In September, momentum and large capitalization were the strongest performing factors while dividend yield and high value underperformed.
[1] As of September 30, 2025, as measured by the BBG U.S. Corporate Investment Grade Bond Index, an unmanaged market-value-weighted index of investment grade corporate fixed-rate debt issues with maturities of one year or more. You cannot invest directly in an index.
[2] U.S. Department of Commerce, as of September 16, 2025.
[3] The Fed’s dot plot is a chart that records each Fed official’s projection for the central bank’s key short-term interest rate.
[4] A curve that bull flattens shows long-term interest rates falling faster than short-term interest rates, causing the spread between them to narrow.
[5] The Bloomberg U.S. Treasury Bond Index is an unmanaged index of prices of U.S. Treasury bonds with maturities of 1 to 30 years. You cannot invest directly in an index.
[6] Municipal bond performance is as measured by the BBG Managed Money Short/Intermediate (1-10) Index, which measures the performance of the publicly traded municipal bonds that cover the USD-denominated short/intermediate term tax-exempt bond market, including state and local general obligation bonds, revenue bonds, insured bonds, and pre-refunded bonds. It is rules-based, and market-value weighted. You cannot invest directly in an index.
[7] The Municipal/Treasury (M/T) ratio compare yields of municipals bonds with those of U.S. Treasury bonds of the same maturity. M/T ratios can show the relative value of municipal bonds compared with taxable bonds, by indicating when yields for municipal bonds exceed the after-tax yields on taxable bonds. M/T ratio data is per Municipal Market Data, as of September 30, 2025.
[8] The Bloomberg MBS Index tracks agency mortgage-backed pass-through securities (both fixed-rate and hybrid ARM) guaranteed by government-sponsored enterprises (GSEs) Government National Mortgage Association (Ginnie Mae) (GNMA), Federal National Mortgage Association (Fannie Mae) (FNMA), and Federal Home Loan Mortgage Corporation (Freddie Mac) (FHLMC). The index is constructed by grouping individual pools into aggregates or generics based on program, coupon, and vintage. You cannot invest directly in an index.

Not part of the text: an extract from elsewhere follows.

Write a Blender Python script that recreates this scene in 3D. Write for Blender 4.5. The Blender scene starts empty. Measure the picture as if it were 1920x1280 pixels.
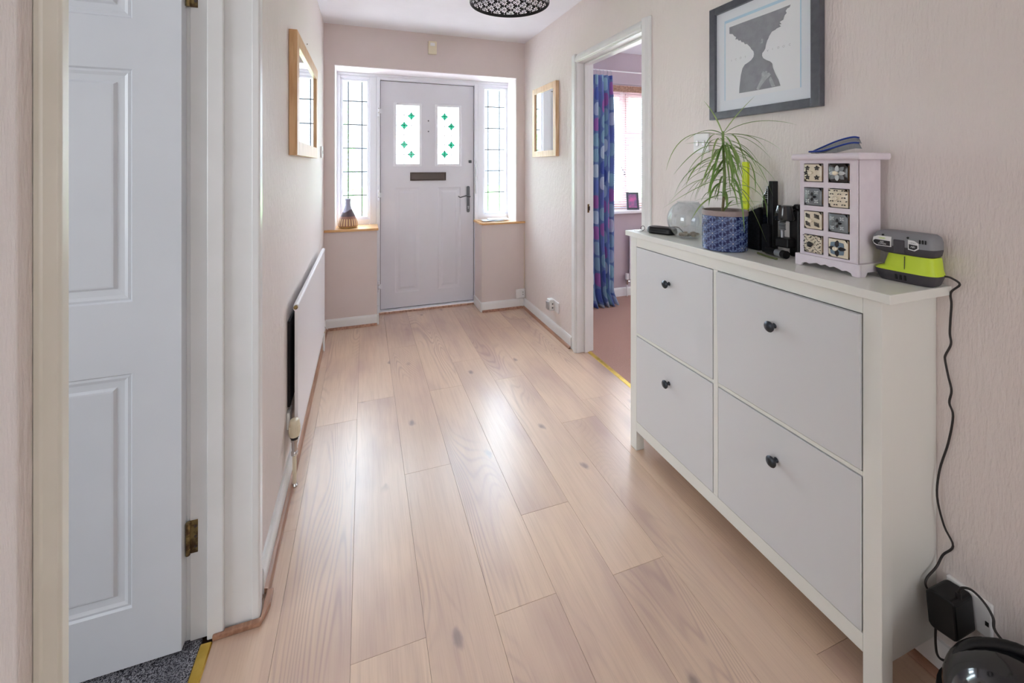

[9] The Bloomberg U.S. CMBS Investment Grade Index measures the market of U.S. Agency (GNMA, FNMA, and (FHLMC) and U.S. Non-Agency conduit and fusion CMBS deals with a minimum current deal size of $300mn. You cannot invest directly in an index.
[10] Bloomberg U.S. Asset-Backed Securities (ABS) Index is the ABS component of the Bloomberg U.S. Aggregate Bond Index, a flagship measure of the U.S. investment grade, fixed-rate bond market. The ABS index has three subsectors: credit and credit cards, autos, and utility. You cannot invest directly in an index.
[11] The Russell 1000® Growth Index is an unmanaged market capitalization-weighted index of growth-oriented stocks of U.S. domiciled companies that are included in the Russell 1000 Index. Growth-oriented stocks tend to have higher price-to-book ratios and higher forecasted growth values. You cannot invest directly in an index.
[12] The Russell 1000® Value Index is an unmanaged market capitalization-weighted index of value-oriented stocks of U.S. domiciled companies that are included in the Russell 1000 Index. Value-oriented stocks tend to have lower price-to-book ratios and lower forecasted growth values. You cannot invest directly in an index.